-- Begin --
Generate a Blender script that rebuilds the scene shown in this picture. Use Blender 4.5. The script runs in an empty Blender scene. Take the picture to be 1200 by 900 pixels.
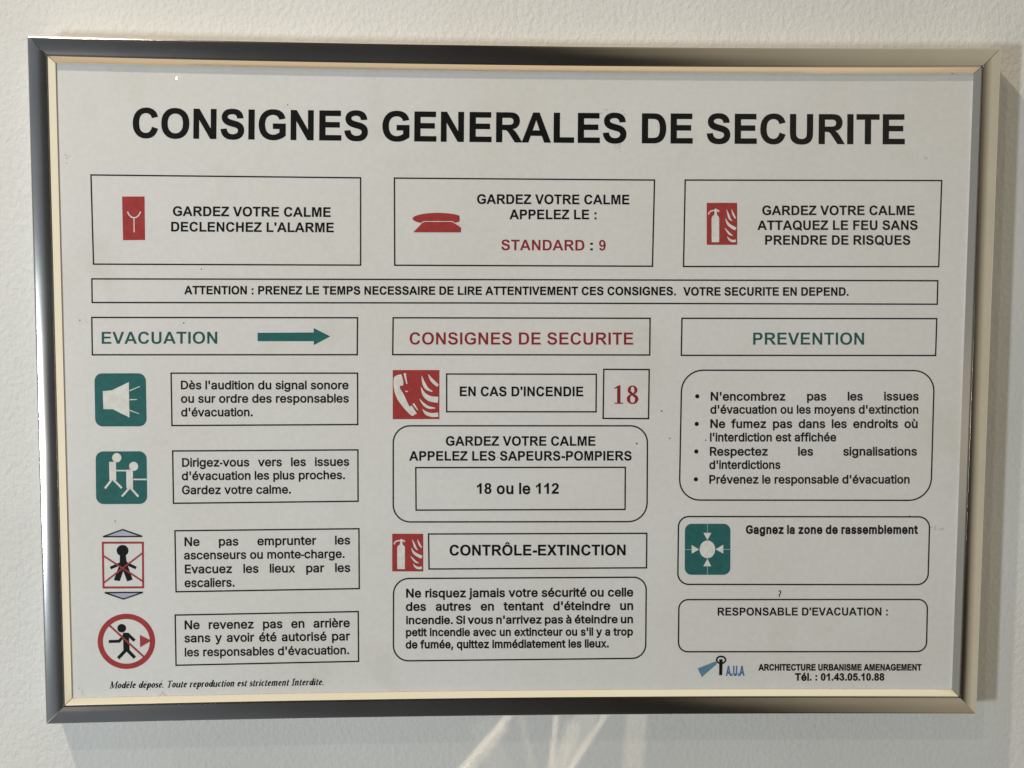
import bpy, math
from mathutils import Vector, Matrix, Euler
from mathutils.geometry import tessellate_polygon, delaunay_2d_cdt

# ------------------------------------------------------------------ camera, light, exposure
scene = bpy.context.scene
F_PX = 1500.0                                   # focal length, in pixels of a 1200 px wide picture
CAM_LOC = Vector((-0.03003, -0.60518, 0.05315))
CAM_ROT = Euler((1.48399, -0.00462, -0.04402), 'XYZ')
cd = bpy.data.cameras.new('camera')
cd.sensor_width = 36.0
cd.lens = F_PX * 36.0 / 1200.0
cd.clip_start = 0.01
cd.clip_end = 50
cam = bpy.data.objects.new('camera', cd)
cam.location = CAM_LOC
cam.rotation_euler = CAM_ROT
scene.collection.objects.link(cam)
scene.camera = cam
scene.view_settings.view_transform = 'Standard'
scene.view_settings.look = 'None'
scene.view_settings.exposure = 0.0
scene.view_settings.gamma = 1.0
scene.view_settings.use_curve_mapping = False
scene.cycles.use_denoising = True


def ramp(nt, stops, fac, interp='LINEAR'):
    r = nt.nodes.new('ShaderNodeValToRGB')
    r.color_ramp.interpolation = interp
    while len(r.color_ramp.elements) < len(stops):
        r.color_ramp.elements.new(0.5)
    for e, (p, c) in zip(r.color_ramp.elements, stops):
        e.position = p
        e.color = (c[0], c[1], c[2], 1) if hasattr(c, '__len__') else (c, c, c, 1)
    nt.links.new(fac, r.inputs[0])
    return r.outputs[0]


# the room around the notice: dim on the left, a beige lit wall on the right
world = bpy.data.worlds.new('World')
scene.world = world
world.use_nodes = True
wn = world.node_tree
bg = wn.nodes['Background']
tc = wn.nodes.new('ShaderNodeTexCoord')
sep = wn.nodes.new('ShaderNodeSeparateXYZ')
wn.links.new(tc.outputs['Generated'], sep.inputs[0])
ns = wn.nodes.new('ShaderNodeTexNoise')
ns.inputs['Scale'].default_value = 3.0
ns.inputs['Detail'].default_value = 3.0
wn.links.new(tc.outputs['Generated'], ns.inputs['Vector'])
m1 = wn.nodes.new('ShaderNodeMath'); m1.operation = 'MULTIPLY_ADD'
wn.links.new(ns.outputs['Fac'], m1.inputs[0]); m1.inputs[1].default_value = 0.045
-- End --
What is expected =>
Take the material above from its first line through the line holding "from mathutils.geometry import" and set it down exactly, without the pictures.

Task response =>
Generate a Blender script that rebuilds the scene shown in this picture. Use Blender 4.5. The script runs in an empty Blender scene. Take the picture to be 1200 by 900 pixels.
import bpy, math
from mathutils import Vector, Matrix, Euler
from mathutils.geometry import tessellate_polygon, delaunay_2d_cdt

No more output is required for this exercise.